• [AIM OF THE EXERCISE]
Repeat the full listing below verbatim and keep the images out.
__________
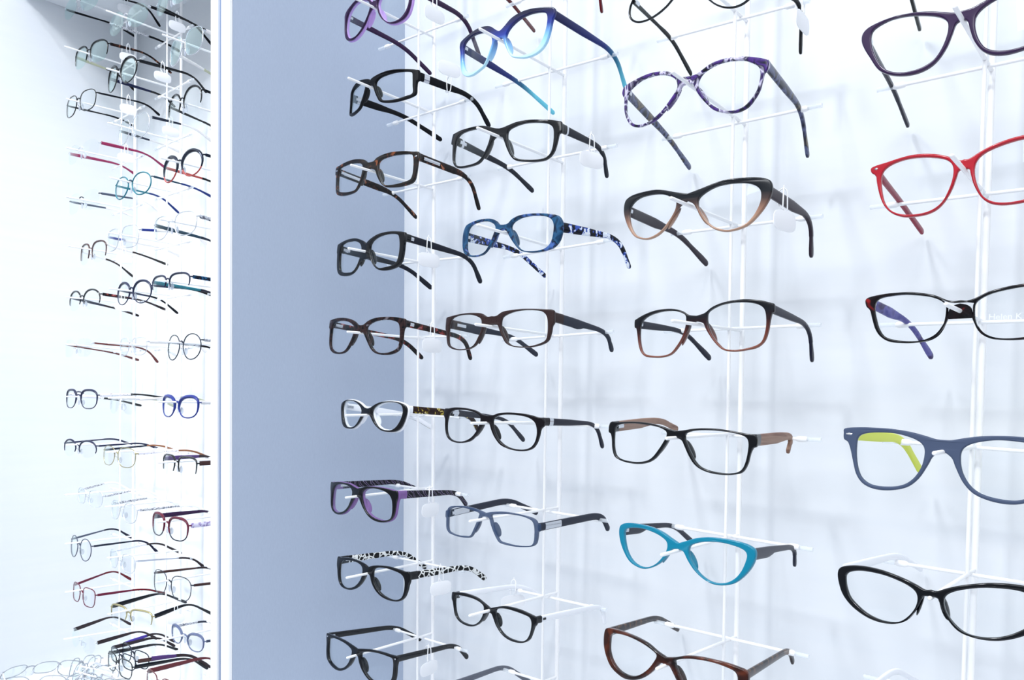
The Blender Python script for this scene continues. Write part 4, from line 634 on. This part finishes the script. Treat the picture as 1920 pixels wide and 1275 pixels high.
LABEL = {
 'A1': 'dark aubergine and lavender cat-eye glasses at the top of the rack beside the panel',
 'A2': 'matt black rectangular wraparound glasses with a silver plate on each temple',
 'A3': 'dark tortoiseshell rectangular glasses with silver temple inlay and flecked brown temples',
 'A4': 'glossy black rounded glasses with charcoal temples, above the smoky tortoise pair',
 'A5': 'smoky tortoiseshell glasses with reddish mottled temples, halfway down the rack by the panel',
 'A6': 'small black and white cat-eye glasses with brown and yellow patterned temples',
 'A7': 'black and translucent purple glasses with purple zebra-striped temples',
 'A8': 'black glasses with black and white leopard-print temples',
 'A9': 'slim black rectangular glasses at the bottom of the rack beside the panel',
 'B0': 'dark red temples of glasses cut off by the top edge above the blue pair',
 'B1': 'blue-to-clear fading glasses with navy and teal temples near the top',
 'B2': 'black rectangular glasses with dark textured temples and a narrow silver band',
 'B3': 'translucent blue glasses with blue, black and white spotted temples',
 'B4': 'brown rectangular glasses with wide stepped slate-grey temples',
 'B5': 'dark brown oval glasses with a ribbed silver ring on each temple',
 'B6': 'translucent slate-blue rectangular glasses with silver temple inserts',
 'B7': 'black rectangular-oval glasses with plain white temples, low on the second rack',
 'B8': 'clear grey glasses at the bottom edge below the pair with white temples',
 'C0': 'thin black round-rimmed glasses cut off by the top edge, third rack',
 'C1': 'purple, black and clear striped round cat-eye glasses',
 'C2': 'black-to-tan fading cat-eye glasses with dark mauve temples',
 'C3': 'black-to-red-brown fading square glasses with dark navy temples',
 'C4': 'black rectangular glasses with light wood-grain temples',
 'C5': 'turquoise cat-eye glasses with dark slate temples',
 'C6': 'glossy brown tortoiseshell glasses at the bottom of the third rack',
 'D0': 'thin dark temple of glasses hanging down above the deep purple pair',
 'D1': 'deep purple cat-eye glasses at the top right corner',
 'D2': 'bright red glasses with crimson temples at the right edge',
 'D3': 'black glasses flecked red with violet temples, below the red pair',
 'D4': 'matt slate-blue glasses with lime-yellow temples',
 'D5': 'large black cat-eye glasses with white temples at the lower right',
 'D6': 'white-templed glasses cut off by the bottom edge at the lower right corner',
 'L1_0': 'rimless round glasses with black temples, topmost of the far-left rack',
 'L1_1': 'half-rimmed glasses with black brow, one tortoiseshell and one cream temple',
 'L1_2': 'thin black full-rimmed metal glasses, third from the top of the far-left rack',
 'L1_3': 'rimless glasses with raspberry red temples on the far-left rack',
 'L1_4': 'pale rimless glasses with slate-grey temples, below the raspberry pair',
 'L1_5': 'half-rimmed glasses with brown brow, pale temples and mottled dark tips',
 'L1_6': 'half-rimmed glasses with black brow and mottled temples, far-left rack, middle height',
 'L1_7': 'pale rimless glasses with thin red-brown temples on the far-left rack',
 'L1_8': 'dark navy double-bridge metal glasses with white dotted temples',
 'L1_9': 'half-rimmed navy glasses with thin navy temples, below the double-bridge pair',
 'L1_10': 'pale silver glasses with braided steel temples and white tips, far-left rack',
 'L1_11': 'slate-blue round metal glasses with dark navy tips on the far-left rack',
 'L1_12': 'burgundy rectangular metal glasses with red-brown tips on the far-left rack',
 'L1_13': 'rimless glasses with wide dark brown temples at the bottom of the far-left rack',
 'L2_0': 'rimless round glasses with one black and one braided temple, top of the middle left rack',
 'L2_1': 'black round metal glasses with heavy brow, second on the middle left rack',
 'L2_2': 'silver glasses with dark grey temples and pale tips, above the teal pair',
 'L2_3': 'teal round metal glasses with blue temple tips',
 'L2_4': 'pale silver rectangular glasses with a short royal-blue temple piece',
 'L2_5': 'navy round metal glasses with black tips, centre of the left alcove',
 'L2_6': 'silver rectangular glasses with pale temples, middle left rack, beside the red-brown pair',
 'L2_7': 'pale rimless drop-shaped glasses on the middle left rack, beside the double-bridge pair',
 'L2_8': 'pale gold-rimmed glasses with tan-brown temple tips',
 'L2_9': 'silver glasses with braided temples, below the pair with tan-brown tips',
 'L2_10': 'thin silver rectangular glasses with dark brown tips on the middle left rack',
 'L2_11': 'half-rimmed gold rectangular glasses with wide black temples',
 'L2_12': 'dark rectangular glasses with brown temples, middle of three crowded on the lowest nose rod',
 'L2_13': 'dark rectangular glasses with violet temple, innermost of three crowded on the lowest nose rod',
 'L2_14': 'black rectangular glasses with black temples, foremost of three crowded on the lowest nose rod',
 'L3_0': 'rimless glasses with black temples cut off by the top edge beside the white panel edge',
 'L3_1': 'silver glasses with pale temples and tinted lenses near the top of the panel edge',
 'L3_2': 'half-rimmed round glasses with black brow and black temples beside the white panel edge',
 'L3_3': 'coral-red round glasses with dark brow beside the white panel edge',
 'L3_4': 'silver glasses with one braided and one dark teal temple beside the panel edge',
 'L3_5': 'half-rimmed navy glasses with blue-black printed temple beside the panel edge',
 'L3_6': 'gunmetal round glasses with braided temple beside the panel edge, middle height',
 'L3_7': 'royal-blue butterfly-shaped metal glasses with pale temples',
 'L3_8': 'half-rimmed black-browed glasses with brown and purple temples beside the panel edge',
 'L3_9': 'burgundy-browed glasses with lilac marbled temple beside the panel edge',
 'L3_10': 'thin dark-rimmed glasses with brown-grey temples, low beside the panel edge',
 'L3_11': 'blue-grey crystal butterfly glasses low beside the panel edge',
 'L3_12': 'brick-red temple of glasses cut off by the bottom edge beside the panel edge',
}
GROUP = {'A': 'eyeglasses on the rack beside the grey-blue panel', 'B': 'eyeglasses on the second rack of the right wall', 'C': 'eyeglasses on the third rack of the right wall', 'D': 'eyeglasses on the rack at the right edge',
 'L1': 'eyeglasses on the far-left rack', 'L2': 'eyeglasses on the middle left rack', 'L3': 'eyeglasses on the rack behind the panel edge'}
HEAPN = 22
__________
• [REPLY]
The Blender Python script for this scene continues. Write part 4, from line 634 on. This part finishes the script. Treat the picture as 1920 pixels wide and 1275 pixels high.
LABEL = {
 'A1': 'dark aubergine and lavender cat-eye glasses at the top of the rack beside the panel',
 'A2': 'matt black rectangular wraparound glasses with a silver plate on each temple',
 'A3': 'dark tortoiseshell rectangular glasses with silver temple inlay and flecked brown temples',
 'A4': 'glossy black rounded glasses with charcoal temples, above the smoky tortoise pair',
 'A5': 'smoky tortoiseshell glasses with reddish mottled temples, halfway down the rack by the panel',
 'A6': 'small black and white cat-eye glasses with brown and yellow patterned temples',
 'A7': 'black and translucent purple glasses with purple zebra-striped temples',
 'A8': 'black glasses with black and white leopard-print temples',
 'A9': 'slim black rectangular glasses at the bottom of the rack beside the panel',
 'B0': 'dark red temples of glasses cut off by the top edge above the blue pair',
 'B1': 'blue-to-clear fading glasses with navy and teal temples near the top',
 'B2': 'black rectangular glasses with dark textured temples and a narrow silver band',
 'B3': 'translucent blue glasses with blue, black and white spotted temples',
 'B4': 'brown rectangular glasses with wide stepped slate-grey temples',
 'B5': 'dark brown oval glasses with a ribbed silver ring on each temple',
 'B6': 'translucent slate-blue rectangular glasses with silver temple inserts',
 'B7': 'black rectangular-oval glasses with plain white temples, low on the second rack',
 'B8': 'clear grey glasses at the bottom edge below the pair with white temples',
 'C0': 'thin black round-rimmed glasses cut off by the top edge, third rack',
 'C1': 'purple, black and clear striped round cat-eye glasses',
 'C2': 'black-to-tan fading cat-eye glasses with dark mauve temples',
 'C3': 'black-to-red-brown fading square glasses with dark navy temples',
 'C4': 'black rectangular glasses with light wood-grain temples',
 'C5': 'turquoise cat-eye glasses with dark slate temples',
 'C6': 'glossy brown tortoiseshell glasses at the bottom of the third rack',
 'D0': 'thin dark temple of glasses hanging down above the deep purple pair',
 'D1': 'deep purple cat-eye glasses at the top right corner',
 'D2': 'bright red glasses with crimson temples at the right edge',
 'D3': 'black glasses flecked red with violet temples, below the red pair',
 'D4': 'matt slate-blue glasses with lime-yellow temples',
 'D5': 'large black cat-eye glasses with white temples at the lower right',
 'D6': 'white-templed glasses cut off by the bottom edge at the lower right corner',
 'L1_0': 'rimless round glasses with black temples, topmost of the far-left rack',
 'L1_1': 'half-rimmed glasses with black brow, one tortoiseshell and one cream temple',
 'L1_2': 'thin black full-rimmed metal glasses, third from the top of the far-left rack',
 'L1_3': 'rimless glasses with raspberry red temples on the far-left rack',
 'L1_4': 'pale rimless glasses with slate-grey temples, below the raspberry pair',
 'L1_5': 'half-rimmed glasses with brown brow, pale temples and mottled dark tips',
 'L1_6': 'half-rimmed glasses with black brow and mottled temples, far-left rack, middle height',
 'L1_7': 'pale rimless glasses with thin red-brown temples on the far-left rack',
 'L1_8': 'dark navy double-bridge metal glasses with white dotted temples',
 'L1_9': 'half-rimmed navy glasses with thin navy temples, below the double-bridge pair',
 'L1_10': 'pale silver glasses with braided steel temples and white tips, far-left rack',
 'L1_11': 'slate-blue round metal glasses with dark navy tips on the far-left rack',
 'L1_12': 'burgundy rectangular metal glasses with red-brown tips on the far-left rack',
 'L1_13': 'rimless glasses with wide dark brown temples at the bottom of the far-left rack',
 'L2_0': 'rimless round glasses with one black and one braided temple, top of the middle left rack',
 'L2_1': 'black round metal glasses with heavy brow, second on the middle left rack',
 'L2_2': 'silver glasses with dark grey temples and pale tips, above the teal pair',
 'L2_3': 'teal round metal glasses with blue temple tips',
 'L2_4': 'pale silver rectangular glasses with a short royal-blue temple piece',
 'L2_5': 'navy round metal glasses with black tips, centre of the left alcove',
 'L2_6': 'silver rectangular glasses with pale temples, middle left rack, beside the red-brown pair',
 'L2_7': 'pale rimless drop-shaped glasses on the middle left rack, beside the double-bridge pair',
 'L2_8': 'pale gold-rimmed glasses with tan-brown temple tips',
 'L2_9': 'silver glasses with braided temples, below the pair with tan-brown tips',
 'L2_10': 'thin silver rectangular glasses with dark brown tips on the middle left rack',
 'L2_11': 'half-rimmed gold rectangular glasses with wide black temples',
 'L2_12': 'dark rectangular glasses with brown temples, middle of three crowded on the lowest nose rod',
 'L2_13': 'dark rectangular glasses with violet temple, innermost of three crowded on the lowest nose rod',
 'L2_14': 'black rectangular glasses with black temples, foremost of three crowded on the lowest nose rod',
 'L3_0': 'rimless glasses with black temples cut off by the top edge beside the white panel edge',
 'L3_1': 'silver glasses with pale temples and tinted lenses near the top of the panel edge',
 'L3_2': 'half-rimmed round glasses with black brow and black temples beside the white panel edge',
 'L3_3': 'coral-red round glasses with dark brow beside the white panel edge',
 'L3_4': 'silver glasses with one braided and one dark teal temple beside the panel edge',
 'L3_5': 'half-rimmed navy glasses with blue-black printed temple beside the panel edge',
 'L3_6': 'gunmetal round glasses with braided temple beside the panel edge, middle height',
 'L3_7': 'royal-blue butterfly-shaped metal glasses with pale temples',
 'L3_8': 'half-rimmed black-browed glasses with brown and purple temples beside the panel edge',
 'L3_9': 'burgundy-browed glasses with lilac marbled temple beside the panel edge',
 'L3_10': 'thin dark-rimmed glasses with brown-grey temples, low beside the panel edge',
 'L3_11': 'blue-grey crystal butterfly glasses low beside the panel edge',
 'L3_12': 'brick-red temple of glasses cut off by the bottom edge beside the panel edge',
}
GROUP = {'A': 'eyeglasses on the rack beside the grey-blue panel', 'B': 'eyeglasses on the second rack of the right wall', 'C': 'eyeglasses on the third rack of the right wall', 'D': 'eyeglasses on the rack at the right edge',
 'L1': 'eyeglasses on the far-left rack', 'L2': 'eyeglasses on the middle left rack', 'L3': 'eyeglasses on the rack behind the panel edge'}
HEAPN = 22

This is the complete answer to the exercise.